Monday, 9 November 2009

Influences Over Public Opinion

“We are forced to call upon the powers of our imaginations – or the imaginations of someone else – to help us with the details of an institution about which we really know very little”

Query (1975), cited in Images of Incarceration: Representations of Prison in Film and Television Drama by David Wilson and Sean O’Sullivan, 2004.

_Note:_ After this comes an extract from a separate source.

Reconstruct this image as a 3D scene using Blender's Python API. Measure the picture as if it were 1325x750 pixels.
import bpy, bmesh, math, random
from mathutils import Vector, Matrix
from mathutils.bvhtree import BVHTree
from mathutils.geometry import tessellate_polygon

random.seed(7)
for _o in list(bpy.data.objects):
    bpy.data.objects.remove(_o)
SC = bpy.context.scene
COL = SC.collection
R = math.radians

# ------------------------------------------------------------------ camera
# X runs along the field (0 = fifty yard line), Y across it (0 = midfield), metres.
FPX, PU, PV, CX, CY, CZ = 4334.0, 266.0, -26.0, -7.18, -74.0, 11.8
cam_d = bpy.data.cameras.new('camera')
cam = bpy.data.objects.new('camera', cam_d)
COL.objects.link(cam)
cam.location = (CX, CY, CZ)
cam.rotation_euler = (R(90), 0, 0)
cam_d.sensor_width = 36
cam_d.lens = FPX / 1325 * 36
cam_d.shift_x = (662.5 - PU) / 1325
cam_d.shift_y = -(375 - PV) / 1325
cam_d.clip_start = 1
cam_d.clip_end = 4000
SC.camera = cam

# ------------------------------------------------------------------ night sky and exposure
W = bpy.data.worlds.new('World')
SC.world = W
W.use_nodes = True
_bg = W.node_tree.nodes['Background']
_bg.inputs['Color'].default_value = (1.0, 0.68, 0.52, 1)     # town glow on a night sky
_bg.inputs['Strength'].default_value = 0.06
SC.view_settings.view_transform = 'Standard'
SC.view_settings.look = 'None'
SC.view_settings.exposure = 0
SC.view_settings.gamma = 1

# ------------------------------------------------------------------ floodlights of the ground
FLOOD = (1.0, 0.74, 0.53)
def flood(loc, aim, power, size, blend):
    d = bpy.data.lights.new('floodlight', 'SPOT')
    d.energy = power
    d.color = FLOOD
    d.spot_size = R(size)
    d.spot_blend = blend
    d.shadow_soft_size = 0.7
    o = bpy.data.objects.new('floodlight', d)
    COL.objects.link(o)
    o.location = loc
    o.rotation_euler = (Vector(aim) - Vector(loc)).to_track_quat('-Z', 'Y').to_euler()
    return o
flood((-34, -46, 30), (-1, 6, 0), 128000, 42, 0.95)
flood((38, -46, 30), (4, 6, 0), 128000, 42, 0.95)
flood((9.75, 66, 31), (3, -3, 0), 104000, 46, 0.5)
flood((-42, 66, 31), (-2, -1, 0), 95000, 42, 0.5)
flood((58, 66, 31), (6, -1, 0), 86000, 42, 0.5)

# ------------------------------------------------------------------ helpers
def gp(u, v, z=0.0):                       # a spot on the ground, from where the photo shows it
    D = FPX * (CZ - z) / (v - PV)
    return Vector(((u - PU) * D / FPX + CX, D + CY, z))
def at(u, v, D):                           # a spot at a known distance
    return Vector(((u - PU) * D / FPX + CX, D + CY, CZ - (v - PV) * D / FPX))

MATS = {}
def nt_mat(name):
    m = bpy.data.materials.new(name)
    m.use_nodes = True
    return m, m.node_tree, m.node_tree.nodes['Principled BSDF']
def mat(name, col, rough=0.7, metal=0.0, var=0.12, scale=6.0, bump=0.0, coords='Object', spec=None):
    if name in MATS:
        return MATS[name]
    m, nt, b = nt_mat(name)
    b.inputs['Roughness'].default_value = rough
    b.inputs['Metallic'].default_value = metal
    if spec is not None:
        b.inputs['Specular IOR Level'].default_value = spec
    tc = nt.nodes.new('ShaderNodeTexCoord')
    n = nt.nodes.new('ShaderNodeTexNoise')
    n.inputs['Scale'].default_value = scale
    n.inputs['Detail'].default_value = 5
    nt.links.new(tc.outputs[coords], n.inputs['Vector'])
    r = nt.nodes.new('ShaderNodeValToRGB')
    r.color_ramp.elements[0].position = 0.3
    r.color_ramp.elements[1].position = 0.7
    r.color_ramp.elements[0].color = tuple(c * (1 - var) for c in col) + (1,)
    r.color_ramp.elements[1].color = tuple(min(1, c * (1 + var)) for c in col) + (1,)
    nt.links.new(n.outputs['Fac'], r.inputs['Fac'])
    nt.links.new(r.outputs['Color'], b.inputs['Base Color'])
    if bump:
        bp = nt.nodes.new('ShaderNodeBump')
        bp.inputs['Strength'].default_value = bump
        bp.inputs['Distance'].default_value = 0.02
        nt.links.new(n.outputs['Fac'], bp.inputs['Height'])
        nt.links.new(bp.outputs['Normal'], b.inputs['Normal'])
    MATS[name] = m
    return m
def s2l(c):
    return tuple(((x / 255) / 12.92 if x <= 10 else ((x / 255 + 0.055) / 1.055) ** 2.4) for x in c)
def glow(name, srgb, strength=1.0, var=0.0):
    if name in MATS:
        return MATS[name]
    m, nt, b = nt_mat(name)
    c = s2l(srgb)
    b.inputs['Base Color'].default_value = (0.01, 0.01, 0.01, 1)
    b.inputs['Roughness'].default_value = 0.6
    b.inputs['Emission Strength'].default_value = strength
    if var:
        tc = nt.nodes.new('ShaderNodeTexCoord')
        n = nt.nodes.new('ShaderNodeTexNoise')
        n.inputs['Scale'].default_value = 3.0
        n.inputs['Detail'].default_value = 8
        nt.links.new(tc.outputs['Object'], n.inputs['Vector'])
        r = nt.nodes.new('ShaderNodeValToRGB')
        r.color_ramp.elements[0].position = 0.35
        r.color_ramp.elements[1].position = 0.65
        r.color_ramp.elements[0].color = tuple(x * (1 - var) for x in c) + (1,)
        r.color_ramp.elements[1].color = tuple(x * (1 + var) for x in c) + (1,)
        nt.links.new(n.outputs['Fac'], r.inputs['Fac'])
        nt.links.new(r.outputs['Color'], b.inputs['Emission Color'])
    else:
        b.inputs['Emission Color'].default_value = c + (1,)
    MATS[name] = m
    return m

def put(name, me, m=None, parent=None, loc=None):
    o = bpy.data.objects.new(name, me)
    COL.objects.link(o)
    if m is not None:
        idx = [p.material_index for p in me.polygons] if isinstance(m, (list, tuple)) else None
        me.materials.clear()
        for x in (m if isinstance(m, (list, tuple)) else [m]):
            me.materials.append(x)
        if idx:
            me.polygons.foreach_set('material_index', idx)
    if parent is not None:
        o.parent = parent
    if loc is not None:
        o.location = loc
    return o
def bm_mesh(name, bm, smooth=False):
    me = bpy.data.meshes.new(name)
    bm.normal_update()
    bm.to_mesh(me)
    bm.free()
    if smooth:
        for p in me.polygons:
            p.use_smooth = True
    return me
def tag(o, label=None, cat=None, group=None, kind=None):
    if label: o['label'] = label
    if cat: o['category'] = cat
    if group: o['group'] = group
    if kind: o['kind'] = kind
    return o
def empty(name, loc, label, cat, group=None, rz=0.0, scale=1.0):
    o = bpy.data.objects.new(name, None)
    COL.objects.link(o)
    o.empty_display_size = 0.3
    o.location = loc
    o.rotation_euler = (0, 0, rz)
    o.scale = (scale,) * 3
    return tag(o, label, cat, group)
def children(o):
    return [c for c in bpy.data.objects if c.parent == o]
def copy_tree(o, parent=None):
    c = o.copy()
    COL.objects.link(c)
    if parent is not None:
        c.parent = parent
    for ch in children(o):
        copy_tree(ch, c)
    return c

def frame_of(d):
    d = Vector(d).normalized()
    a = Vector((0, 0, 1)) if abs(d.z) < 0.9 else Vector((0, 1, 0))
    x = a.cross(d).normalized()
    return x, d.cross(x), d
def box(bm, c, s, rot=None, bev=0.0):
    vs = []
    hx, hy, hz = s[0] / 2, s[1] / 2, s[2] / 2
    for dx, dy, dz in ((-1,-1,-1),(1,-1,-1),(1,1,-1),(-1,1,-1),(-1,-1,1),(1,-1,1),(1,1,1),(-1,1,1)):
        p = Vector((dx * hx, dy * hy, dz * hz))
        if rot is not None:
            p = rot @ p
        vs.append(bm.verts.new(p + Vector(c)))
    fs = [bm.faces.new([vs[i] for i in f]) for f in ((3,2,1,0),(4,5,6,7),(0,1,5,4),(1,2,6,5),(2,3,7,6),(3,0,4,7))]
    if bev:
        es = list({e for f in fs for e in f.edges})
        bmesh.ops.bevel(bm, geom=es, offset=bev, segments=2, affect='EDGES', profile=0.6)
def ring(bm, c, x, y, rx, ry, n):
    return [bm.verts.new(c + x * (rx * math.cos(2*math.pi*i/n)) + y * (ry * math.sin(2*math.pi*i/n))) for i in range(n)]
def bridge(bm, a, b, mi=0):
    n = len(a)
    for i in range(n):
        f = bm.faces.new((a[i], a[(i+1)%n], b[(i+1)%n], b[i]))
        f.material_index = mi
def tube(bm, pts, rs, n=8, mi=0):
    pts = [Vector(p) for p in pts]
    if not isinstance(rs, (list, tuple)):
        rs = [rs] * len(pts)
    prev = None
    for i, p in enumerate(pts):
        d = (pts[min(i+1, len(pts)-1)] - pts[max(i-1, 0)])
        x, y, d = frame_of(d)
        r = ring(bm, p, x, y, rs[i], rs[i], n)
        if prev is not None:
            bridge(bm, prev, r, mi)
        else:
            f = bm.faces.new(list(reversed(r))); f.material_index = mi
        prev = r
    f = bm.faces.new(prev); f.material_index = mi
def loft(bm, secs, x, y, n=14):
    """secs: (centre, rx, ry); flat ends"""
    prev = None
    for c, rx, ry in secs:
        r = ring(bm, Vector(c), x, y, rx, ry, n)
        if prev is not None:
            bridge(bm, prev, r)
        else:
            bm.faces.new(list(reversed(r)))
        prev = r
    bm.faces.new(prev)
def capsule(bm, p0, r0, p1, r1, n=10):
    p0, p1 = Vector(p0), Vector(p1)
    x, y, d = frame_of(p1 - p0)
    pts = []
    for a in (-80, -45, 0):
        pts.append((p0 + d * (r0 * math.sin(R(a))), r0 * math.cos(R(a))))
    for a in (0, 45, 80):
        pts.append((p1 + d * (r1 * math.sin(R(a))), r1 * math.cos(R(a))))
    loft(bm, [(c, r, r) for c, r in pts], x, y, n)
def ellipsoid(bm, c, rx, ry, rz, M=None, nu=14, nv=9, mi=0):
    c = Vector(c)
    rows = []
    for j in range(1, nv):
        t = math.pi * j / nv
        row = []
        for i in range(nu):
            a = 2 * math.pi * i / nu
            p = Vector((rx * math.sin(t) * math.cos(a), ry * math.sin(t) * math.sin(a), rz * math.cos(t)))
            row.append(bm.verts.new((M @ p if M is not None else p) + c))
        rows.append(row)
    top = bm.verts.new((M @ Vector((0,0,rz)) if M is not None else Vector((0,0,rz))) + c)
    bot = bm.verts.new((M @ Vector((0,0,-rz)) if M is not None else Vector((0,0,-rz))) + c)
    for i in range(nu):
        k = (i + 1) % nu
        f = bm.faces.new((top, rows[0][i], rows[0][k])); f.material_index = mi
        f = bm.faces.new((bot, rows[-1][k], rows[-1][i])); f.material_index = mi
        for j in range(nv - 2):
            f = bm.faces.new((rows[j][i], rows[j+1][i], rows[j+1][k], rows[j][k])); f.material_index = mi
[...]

The vast majority of people will never set foot inside a prison, even in the capacity of a visitor, so our impressions of prisons are formed by representations that are constructed in the exterior. Government reports, articles in the press and first-hand accounts, such as autobiographies, are available to the public but very few people will take advantage of this information. Most people are likely to form their opinions of prison from art, film and television and however inaccurate these depictions are, they form a basis of knowledge for most people. Images of Incarceration: Representations of Prison in Film and Television Drama by David Wilson and Sean O’Sullivan suggests that people tend to form their opinions based on a middle ground i.e. a happy medium between light hearted prison shows and disturbing dramas. Photography often represents this middle ground and, as I have explained in an earlier post, it is frequently falsely accepted as a direct reconstruction of reality. The images seem realistic enough and we welcome them as such. However, can art ever really capture reality? I have mentioned before that the need for it to be aesthetic and for it to demonstrate the photographic skills of its author prevent it from being wholly truthful. Furthermore a photograph is just a photograph. It is of a fleeting moment and the spectator can observe it for however long or as briefly as they wish, so how can it convey the trauma and the boredom of being imprisoned? Also how can an artist with limited personal experience claim to be representing something? The artist doesn’t experience imprisonment in the same capacity as the prisoner. He will always be constructing his images from an exterior perspective no matter how much time he spends in the prison, so his reality will invariably differ from that of an inmate. Perhaps, as Images of Incarceration: Representations of Prison in Film and Television Drama suggests, art too just sets the limits of plausibility.

Why Sentimentalise?

Besides punishment, rehabilitation and reintegration are the principal goals of imprisonment. Whilst sentimentalising prisons is not necessarily always a wise approach, perhaps it plays an important part in easing the prisoner back into society. Artists that are more compassionate in their depictions of prisoners could be seen to be supporting this. If prisoners are portrayed negatively in art and in the press then their reinsertion into society is made all the more difficult by the impact that these images have on the exterior world. De-humanising images of prisoners will only allow the public to distance themselves further from inmates, thus making reinsertion impossible. Artists who try to portray a more sensitive and human side to prisoners influence public opinion towards attempting to understand inmates and this, in theory, should make it easier for them to eventually reintegrate into society.